DATA.
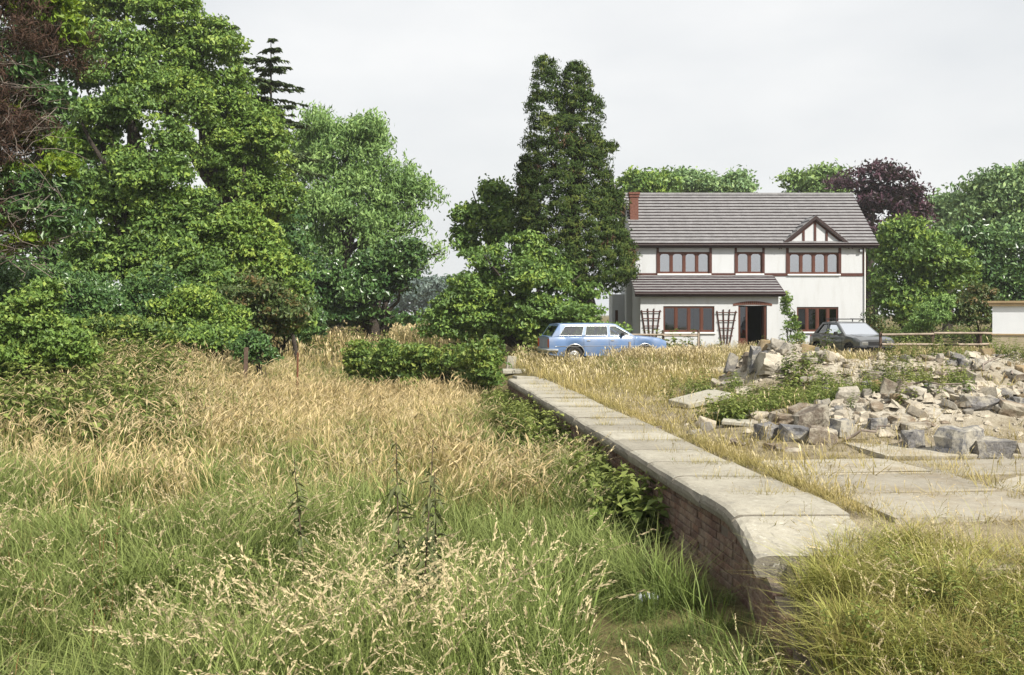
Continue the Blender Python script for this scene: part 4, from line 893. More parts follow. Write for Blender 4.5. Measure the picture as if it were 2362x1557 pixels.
def build_grass():
    r = RG
    sof = lambda x, y: x - xe(np.minimum(y, 40))
    T_green = [join(blades(r, 36, .28, .74, .17, .0105, .65, 3)) for _ in range(7)]
    T_greenm = [join(blades(r, 20, .28, .66, .2, .017, .55, 3)) for _ in range(6)]
    T_tall = [join(blades(r, 9, .3, .7, .13, .009, .5, 4), heads(r, 4, .6, 1.0, .16, .0035, .17, .018, .42)) for _ in range(8)]
    T_tallm = [join(blades(r, 6, .3, .65, .15, .013, .5, 3), heads(r, 5, .55, .9, .2, .005, .17, .022, .4, 1)) for _ in range(6)]
    T_fine = [join(blades(r, 13, .25, .6, .2, .014, .4, 3), heads(r, 7, .5, .8, .22, .006, .17, .02, .3, 1)) for _ in range(6)]
    T_finef = [join(blades(r, 10, .3, .65, .32, .03, .4, 2), heads(r, 8, .5, .85, .35, .012, .2, .035, .3, 2)) for _ in range(6)]
    T_dry = [join(blades(r, 15, .05, .22, .15, .009, .8, 2), heads(r, 2, .15, .3, .1, .004, .06, .012, .3, 2)) for _ in range(6)]
    T_shade = [join(blades(r, 32, .2, .6, .18, .011, .9, 3)) for _ in range(5)]
    T_shadem = [join(blades(r, 24, .2, .6, .2, .014, .9, 3)) for _ in range(5)]
    T_weeds = [leafy(r, 5, .34, .17, .065, .033) for _ in range(6)]
    T_weed = [leafy(r, 5, .38, .16, .11, .06) for _ in range(5)]
    tanness = lambda x, y: np.clip(sstep(10, 17, y + 7 * (vnoise(x, y, .8, 44) - .5)) * sstep(34, 27, y) * (.5 + 1.3 * (vnoise(x, y, .45, 3) - .48)) + .3 * (vnoise(x, y, .9, 5) - .5) - .5 * sstep(-2.2, -.2, sof(x, y)) - .35 * sstep(4, 9, -x) * sstep(18, 10, y), 0, 1)
    left = lambda x, y: (sof(x, y) < -.15 - .5 * sstep(7, 10, y) * sstep(16, 11, y)) & inview(x, y) & ~((np.abs(x - .95) < .55) & (y < 8.2) & (y > 5.6) & (x > .45))
    hv = lambda p: .62 + .72 * vnoise(p[:, 0], p[:, 1], 1.5, 41)
    fl = lambda p: (.9 * (vnoise(p[:, 0], p[:, 1], .9, 42) - .5), .9 * (vnoise(p[:, 0], p[:, 1], .8, 43) - .5))
    # the bare hollow by the wall foot keeps only a little grass
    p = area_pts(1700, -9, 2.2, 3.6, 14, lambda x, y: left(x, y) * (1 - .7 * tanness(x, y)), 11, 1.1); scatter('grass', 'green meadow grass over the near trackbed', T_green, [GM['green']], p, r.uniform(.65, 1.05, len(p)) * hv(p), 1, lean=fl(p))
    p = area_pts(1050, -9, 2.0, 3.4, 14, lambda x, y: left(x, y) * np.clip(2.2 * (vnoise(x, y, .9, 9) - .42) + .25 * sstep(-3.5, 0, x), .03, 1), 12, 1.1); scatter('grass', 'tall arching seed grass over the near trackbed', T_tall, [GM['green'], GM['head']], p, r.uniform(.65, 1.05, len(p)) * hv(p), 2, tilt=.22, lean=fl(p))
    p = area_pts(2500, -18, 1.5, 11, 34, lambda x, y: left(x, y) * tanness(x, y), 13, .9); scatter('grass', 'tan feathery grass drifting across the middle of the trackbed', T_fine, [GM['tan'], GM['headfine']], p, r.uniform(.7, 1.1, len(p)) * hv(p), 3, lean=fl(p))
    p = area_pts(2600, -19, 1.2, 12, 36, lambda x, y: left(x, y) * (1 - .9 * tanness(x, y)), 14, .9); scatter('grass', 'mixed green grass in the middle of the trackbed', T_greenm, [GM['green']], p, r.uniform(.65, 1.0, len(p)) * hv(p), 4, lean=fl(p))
    p = area_pts(1200, -18, .8, 12, 34, lambda x, y: left(x, y) * 1.0, 15, .9); scatter('grass', 'scattered tall seed stems in the middle of the trackbed', T_tallm, [GM['tan'], GM['head']], p, r.uniform(.7, 1.0, len(p)), 5)
    p = area_pts(2600, -34, 6, 33, 90, lambda x, y: inview(x, y, 3) * (sof(x, y) < -1.0), 16, .8); scatter('grass', 'tan grass of the far field beyond the hedge', T_finef, [GM['tan'], GM['headfine']], p, r.uniform(.9, 1.4, len(p)), 6)
    p = area_pts(950, -1.5, 2.0, 6.8, 26, lambda x, y: (sof(x, y) < .07 - .5 * sstep(16, 12, y)) & (sof(x, y) > -.35 - .9 * vnoise(x, y, .9, 2)) & (y > 8.2), 17, .85); scatter('grass', 'lush shaded grass along the foot of the platform wall', T_shadem, [GM['shade']], p, r.uniform(.3, .7, len(p)), 7)
    p = area_pts(420, -1.5, 2.0, 10.5, 26, lambda x, y: (sof(x, y) < .02) & (sof(x, y) > -.6) & (vnoise(x, y, 1.1, 12) > .5), 18, .8); scatter('weeds', 'leafy weeds along the foot of the platform wall', T_weed, [GM['weed']], p, r.uniform(.6, 1.5, len(p)), 8)
    p = area_pts(350, .0, 2.0, 4.6, 9.0, lambda x, y: (sof(x, y) < .05) & (sof(x, y) > -1.6) & (vnoise(x, y, 1.3, 8) > .35), 19); scatter('grass', 'thin trodden grass in the hollow by the wall end', T_shade, [GM['shade']], p, r.uniform(.25, .5, len(p)), 9)
    p = area_pts(900, -17, -4.5, 17, 34, lambda x, y: inview(x, y) * sstep(.30, .42, -x / y) * (vnoise(x, y, .7, 13) > .3), 31); scatter('weeds', 'tall leafy weeds below the left wood', T_weed, [GM['shade']], p, r.uniform(1.2, 2.6, len(p)), 20)
    p = area_pts(900, -17, -4.0, 16, 34, lambda x, y: inview(x, y) * sstep(.2, .3, -x / y), 32); scatter('grass', 'tall mixed grass on the bank below the left wood', T_tallm, [GM['green'], GM['head']], p, r.uniform(.9, 1.3, len(p)), 21)
    p = area_pts(230, -6, 1.2, 4.6, 13, lambda x, y: left(x, y) * (vnoise(x, y, 1.1, 14) > .55), 33); scatter('weeds', 'broad leaved weeds in the near meadow', T_weeds, [GM['shade']], p, r.uniform(.5, .95, len(p)), 22)
    p = area_pts(90, -5, -1.0, 4.6, 9, lambda x, y: left(x, y) * (x < -y * .22) * (vnoise(x, y, 1.3, 45) > .45), 36); scatter('weeds', 'dark leafy weeds low at the left foreground', T_weed, [GM['shade']], p, r.uniform(.6, 1.1, len(p)), 25)
    # platform side
    onp = lambda x, y: (sof(x, y) > 1.08) & inview(x, y)
    mort = lambda x, y: np.max([np.exp(-((x - a) / (rx * .9)) ** 2 - ((y - b) / (ry * .9)) ** 2) * (1 if b < 18 or a < 6 else .6) for a, b, h, rx, ry in MOUNDS], axis=0)
    p = area_pts(4200, 1, 18, 8.5, 36, lambda x, y: onp(x, y) * (1 - np.clip(1.25 * mort(x, y), 0, 1)) * (.05 + .95 * sstep(11.5, 15, y + 2.2 * sstep(3.4, 2.0, sof(x, y)))) * (.3 + .7 * vnoise(x, y, .9, 4)), 21, .9); scatter('grass', 'short dry grass over the platform', T_dry, [GM['dry'], GM['head']], p, r.uniform(.8, 1.7, len(p)), 10)
    p = area_pts(2600, 0, 20, 22, 46, lambda x, y: (sof(x, y) > .9) & inview(x, y) & ~((x > 2.2) & (x < 5.8) & (y > 33.2) & (y < 37)), 22, .9); scatter('grass', 'taller dry grass in front of the house and cars', T_finef, [GM['dry'], GM['head']], p, r.uniform(.4, .8, len(p)), 11)
    p = area_pts(900, 2.5, 18, 14, 33, lambda x, y: onp(x, y) * np.clip(3.0 * (vnoise(x, y, .55, 6) - .52), 0, 1) * (1 - .45 * (mort(x, y) > .55)) * (sof(x, y) > 3.2) * (np.hypot(x - 3.3, y - 17.6) > 1.3), 23, .8); scatter('weeds', 'leafy green weeds among the rubble', T_weeds, [GM['weed']], p, r.uniform(.6, 1.3, len(p)), 12)
    p = area_pts(260, 3.0, 8.0, 14.5, 20.5, lambda x, y: np.clip(1.6 * (vnoise(x, y, 1.0, 21) - .35), 0, 1) * np.exp(-((x - 5.3) / .9) ** 2 - ((y - 18.3) / 1.6) ** 2) + .12 * (vnoise(x, y, 1.4, 22) > .6), 34); scatter('weeds', 'bright leafy weeds in front of the left rubble heap', T_weed, [GM['weed']], p, r.uniform(.7, 1.25, len(p)), 23)
    p = area_pts(110, -1.5, 2.0, 10.8, 22, lambda x, y: (sof(x, y) < -.02) & (sof(x, y) > -.5), 35, .9); scatter('weeds', 'tall herbs leaning on the platform wall', T_weed, [GM['weed']], p, r.uniform(1.2, 2.1, len(p)), 24)
    p = area_pts(260, 2.6, 6.6, 32.2, 34.6, lambda x, y: sstep(2.8, 4.6, x), 37); scatter('grass', 'tall dry grass along the near side of the blue car', T_finef, [GM['dry'], GM['head']], p, r.uniform(.7, .95, len(p)), 26)
    # joints of coping and paving
    pts = []
    for k in range(900):
        y = r.uniform(8.6, 24); sx = 1.08 + abs(r.normal(0, .09)) if r.random() < .7 else r.uniform(.25, 1.05)
        if sx < 1.0:
            y = 8.42 + round((y - 8.42) / .96) * .96
        pts.append((float(xe(y)) + sx, y, float(zp(y)) - .03))
    for k in range(420):
        y = 7.3 + r.integers(0, 6) * 1.15 + r.normal(0, .06); sx = r.uniform(1.4, 8); y = max(y, 8.0); pts.append((float(xe(y)) + sx, y, float(zg(float(xe(y)) + sx, y)) - .01))
    for k in range(500):
        y = r.uniform(8.4, 13); sx = 1.3 + r.choice([0, 1.9, 3.7, 5.5]) + r.normal(0, .12); pts.append((float(xe(y)) + sx, y, float(zg(float(xe(y)) + sx, y)) - .01))
    p = np.array(pts); scatter('grass', 'tufts growing in the slab joints', T_dry, [GM['dry'], GM['head']], p, r.uniform(.35, .85, len(p)), 13)
    # grassy mound at the platform end, near right
    near = lambda x, y: (sof(x, y) > .1) & (y < 8.0 - .25 * np.clip(sof(x, y) - 1.0, 0, 1.5) + .4 * vnoise(x, y, 1.5, 7) - .9 * sstep(.9, .2, sof(x, y))) & inview(x, y, .3)
    p = area_pts(620, 1.6, 5.5, 4.2, 8.3, lambda x, y: near(x, y) * (vnoise(x, y, 1.6, 11) > .38), 24); scatter('grass', 'yellow green tussock grass at the platform end', T_shade, [GM['tuss']], p, r.uniform(.25, .8, len(p)), 14, tilt=.45)
    p = area_pts(260, 1.6, 5.5, 4.2, 8.2, near, 25); scatter('grass', 'long arching blades at the platform end', T_green, [GM['dry']], p, r.uniform(.3, .6, len(p)), 15, tilt=.6)
    p = area_pts(160, 1.7, 5.5, 4.4, 8.3, near, 29); scatter('grass', 'straw seed stems at the platform end', T_tall, [GM['tuss'], GM['head']], p, r.uniform(.35, .65, len(p)), 19, tilt=.3)
    p = area_pts(100, 2.2, 5.5, 4.6, 8.2, lambda x, y: near(x, y) * (vnoise(x, y, 1.2, 3) > .45), 26); scatter('weeds', 'grey green weeds standing at the platform end', T_weeds, [GM['weed']], p, r.uniform(.4, 1.0, len(p)), 16)
    # background verges
    p = area_pts(800, -40, 40, 36, 75, lambda x, y: inview(x, y, 4) * ~((x > 5) & (x < 18) & (y > 45.5) & (y < 57)), 27, .7); scatter('weeds', 'rough undergrowth below the trees', T_weed, [GM['shade']], p, r.uniform(1.5, 3.0, len(p)), 17)
    # rusty dock spikes on the left
    T_dock = [heads(r, 4, .7, 1.05, .12, .006, .42, .014, .05) for _ in range(5)]
    for t in T_dock: t[4][:] = 0
    p = area_pts(16, -6, -1.2, 5.2, 9, lambda x, y: left(x, y) * (x < -y * .4), 28); scatter('weeds', 'rusty brown dock spikes at the left', T_dock, [GM['dock']], p, r.uniform(.7, 1.0, len(p)), 18)
build_grass()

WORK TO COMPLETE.
Copy every single line of the material above that holds "arching".

RESULT FOR THIS TASK.
    p = area_pts(1050, -9, 2.0, 3.4, 14, lambda x, y: left(x, y) * np.clip(2.2 * (vnoise(x, y, .9, 9) - .42) + .25 * sstep(-3.5, 0, x), .03, 1), 12, 1.1); scatter('grass', 'tall arching seed grass over the near trackbed', T_tall, [GM['green'], GM['head']], p, r.uniform(.65, 1.05, len(p)) * hv(p), 2, tilt=.22, lean=fl(p))
    p = area_pts(260, 1.6, 5.5, 4.2, 8.2, near, 25); scatter('grass', 'long arching blades at the platform end', T_green, [GM['dry']], p, r.uniform(.3, .6, len(p)), 15, tilt=.6)